Despite macroeconomic uncertainty insurer Lancashire Holdings' results for 2016 held up and while the company remains confident about 2017, it expects "market conditions to remain difficult for the foreseeable future”.

For calendar 2016, return on equity remained flat at 13.5% and for the final quarter it fell to 2.8% from 3.5% the previous year. Chief executive Alex Maloney said this was “an exceptional outcome” despite the trading environment.

He said: "The 2016 year proved a turbulent one for the global political and macroeconomic environment and the insurance market remained very challenging. Risk capital remains abundant, and there is continuing pressure upon pricing and terms and conditions. Against this background I am particularly pleased with the results for both the fourth quarter and the full year.”

The return on equity for 2016 also included relative contributions from the Lancashire, Cathedral and Kinesis businesses which were 9.1%, 3.6% and 0.8%, respectively, and were consistent with the previous year.

Chief financial officer Elaine Whelan said that while the company’s investment portfolio returned a small loss of 0.1% for the quarter, it performed in line with expectations in a rising yield environment, with risk assets and interest rate hedges protecting the portfolio.

The compound annual return since inception, excluding the impact of warrants, was 18.6%.

Gross premiums written slipped to $633.9m from $641.1m while net premiums written were down to $458.7m from $481.7m.

Pre-tax profit fell to $150.4m from $171.7m and profit after tax dipped to $153.8m from $181.1m.

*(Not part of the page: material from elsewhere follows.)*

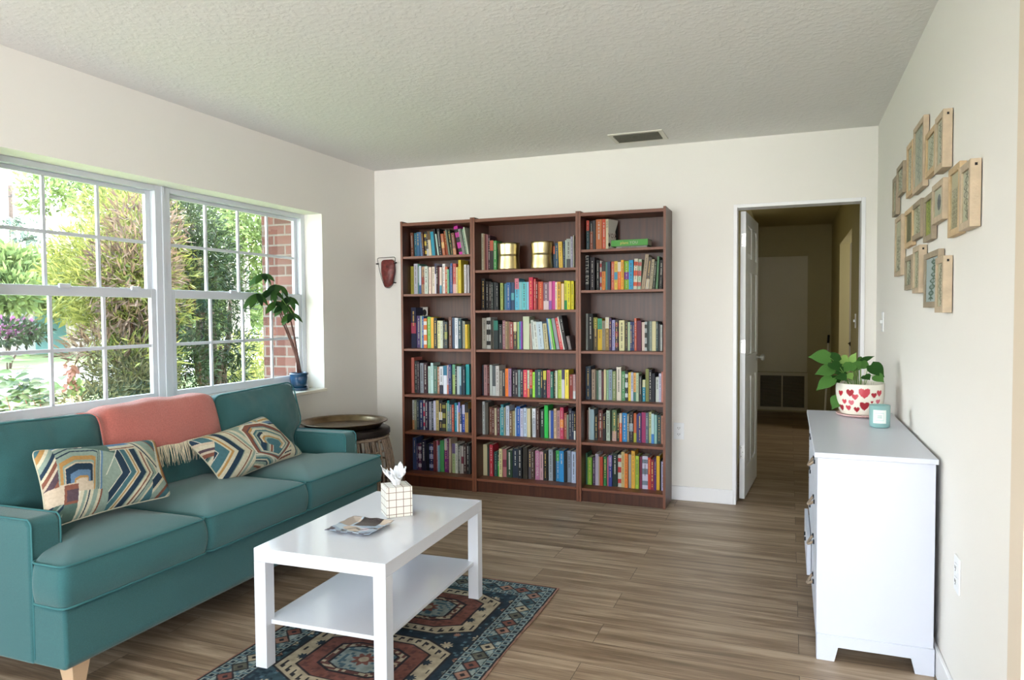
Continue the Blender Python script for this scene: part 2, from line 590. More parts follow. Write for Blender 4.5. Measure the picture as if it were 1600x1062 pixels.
for (x, y) in ((0.82, SY0 + 0.10), (0.82, SY1 - 0.10), (0.12, SY0 + 0.10), (0.12, SY1 - 0.10)):
    b = MB()
    vs = [(x + sx * 0.022, y + sy * 0.022, 0) for sx in (-1, 1) for sy in (-1, 1)] + [(x + sx * 0.038, y + sy * 0.038, 0.125) for sx in (-1, 1) for sy in (-1, 1)]
    b.add(vs, [(0, 1, 3, 2), (4, 6, 7, 5), (0, 4, 5, 1), (1, 5, 7, 3), (3, 7, 6, 2), (2, 6, 4, 0)])
    b.build('leg', mat('sofa_leg_wood', 'c3a585', 0.5), sofa, bevel=0.003)
def welt_loop(outline, t, axis, r=0.0042, off=0.003, cen=None):
    n = len(outline)
    if cen is None:
        cen = (sum(p[0] for p in outline) / n, sum(p[1] for p in outline) / n)
    P = []
    for (x, y) in outline:
        dx, dy = x - cen[0], y - cen[1]; d = math.hypot(dx, dy)
        k = 1 + off / d
        q = (cen[0] + dx * k, cen[1] + dy * k)
        P.append({'z': (q[0], q[1], t), 'x': (t, q[0], q[1])}[axis])
    return MB().tube(P, r, 6, closed=True)
SEAM = [SY0 - 0.012, -2.815, -2.155, SY1 + 0.012]
ARM_I = (SY0 + 0.12, SY1 - 0.12)
def dense(pts, step=0.045, r=0.035):
    """round the corners of a polygon and subdivide its sides"""
    n = len(pts); out = []
    for i in range(n):
        p, a, c = Vector(pts[i]), Vector(pts[i - 1]), Vector(pts[(i + 1) % n])
        d1, d2 = (a - p), (c - p)
        rr = min(r, d1.length * 0.4, d2.length * 0.4)
        p1, p2 = p + d1.normalized() * rr, p + d2.normalized() * rr
        out.append([p1 * (1 - t) ** 2 + p * 2 * t * (1 - t) + p2 * t * t for t in [k / 6 for k in range(7)]])
    res = []
    for i in range(n):
        res += out[i]
        q0, q1 = out[i][-1], out[(i + 1) % n][0]
        k = max(1, int((q1 - q0).length / step))
        res += [q0.lerp(q1, j / k) for j in range(1, k)]
    return [tuple(v) for v in res]
for i in range(3):
    y0, y1 = SEAM[i] + 0.003, SEAM[i + 1] - 0.003
    if i == 0:
        poly = [(0.25, ARM_I[0]), (0.765, ARM_I[0]), (0.765, y0), (0.925, y0), (0.935, y1), (0.25, y1)]
    elif i == 2:
        poly = [(0.25, y0), (0.935, y0), (0.925, y1), (0.765, y1), (0.765, ARM_I[1]), (0.25, ARM_I[1])]
    else:
        poly = [(0.25, y0), (0.935, y0), (0.935, y1), (0.25, y1)]
    ol = dense(poly)
    cen = (0.62, (y0 + y1) / 2 + (0.03 if i == 0 else -0.03 if i == 2 else 0))
    vs, fs = puffy(ol, 0.338, 0.482, 0.048, 'z', bulge=0.016, crown0=0.002, cen=cen)
    c = MB().add(vs, fs).build('seat_cushion', M_TEAL, sofa, smooth=True)
    sd = c.modifiers.new('s', 'SUBSURF'); sd.levels = 1; sd.render_levels = 1
    welt_loop(ol, 0.484, 'z', cen=cen).build('welt', M_WELT, c, smooth=True)
    welt_loop(ol, 0.342, 'z', cen=cen).build('welt', M_WELT, c, smooth=True)
BS = [(ARM_I[0] - 0.06, -2.83), (-2.822, -2.165), (-2.157, ARM_I[1] + 0.075)]
BACK_TILT = 0.20
for i, (y0, y1) in enumerate(BS):
    ol = dense([(y0 + 0.01, 0.0), (y1 - 0.01, 0.0), (y1, 0.40), (y0, 0.40)], r=0.07)
    if i == 2:
        ol = dense([(y0 + 0.01, 0.0), (ARM_I[1] - 0.005, 0.0), (ARM_I[1] - 0.005, 0.10), (y1 + 0.01, 0.16), (y1 - 0.01, 0.405), (y0, 0.385)], r=0.06)
    if i == 0:
        ol = dense([(ARM_I[0] + 0.005, 0.0), (y1 - 0.01, 0.0), (y1, 0.385), (y0, 0.405), (y0, 0.16), (ARM_I[0] + 0.005, 0.10)], r=0.06)
    vs, fs = puffy(ol, 0.0, 0.125, 0.038, 'x', bulge=0.014, crown0=0.004)
    T = Matrix.Translation((0.295, 0, 0.487)) @ Matrix.Rotation(-BACK_TILT, 4, 'Y')
    # wrinkles near the top
    rnd = random.Random(i)
    c = MB().add(vs, fs, M=T).build('back_cushion', M_TEAL, sofa, smooth=True)
    sd = c.modifiers.new('s', 'SUBSURF'); sd.levels = 2; sd.render_levels = 2
    tx = bpy.data.textures.new('crease', 'CLOUDS'); tx.noise_scale = 0.16
    dm = c.modifiers.new('d', 'DISPLACE'); dm.texture = tx; dm.strength = 0.022; dm.mid_level = 0.5; dm.texture_coords = 'GLOBAL'
    for t in (0.127, 0.0):
        wl = welt_loop(ol, t, 'x')
        wl.v = [tuple(T @ Vector(p)) for p in wl.v]
        wl.build('welt', M_WELT, c, smooth=True)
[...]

Whelan said: “Our outlook for 2017 is for a continuation of current market trends. At 1 January we have once again been able to further reduce our exposure levels with additional reinsurance purchases, and our risk levels are lower now than at any other point in our history. We are therefore carrying a bit more of a capital buffer than we typically would, which gives us the ability to take advantage of any opportunities that may materialise this year.”

The company declared a final ordinary dividend of $0.10 per share, which will result in an aggregate payment of about $19.8m. Including its interim and special dividend for 2016, the company has returned 113.3% of comprehensive income for the year and 104.2% since inception.

Analysts at Shore Capital said: "Lancashire continues to exceed our expectations in respect of its underwriting abilities. A combined ratio of 76.5% for the year (2015: 72.1%) and 79% for the discrete fourth quarter of 2016 (Q4 15: 67.1%) is unlikely to be beaten by any of its UK quoted peers and demonstrates again the group’s ability to maintain discipline and eke out areas of profitability.

"Allied to this underwriting prowess is a continuing focus on capital discipline, with the total dividend for 2016 amounting to 90 cents (2015: 110 cents) testament to Lancashire’s focus on delivering value for shareholders. We remain of the view that all of these attributes, together with a powerful balance sheet, ensures Lancashire remains a highly prized acquisition target for those seeking a high calibre play on Lloyd’s, outside Lloyd’s and alternative capital."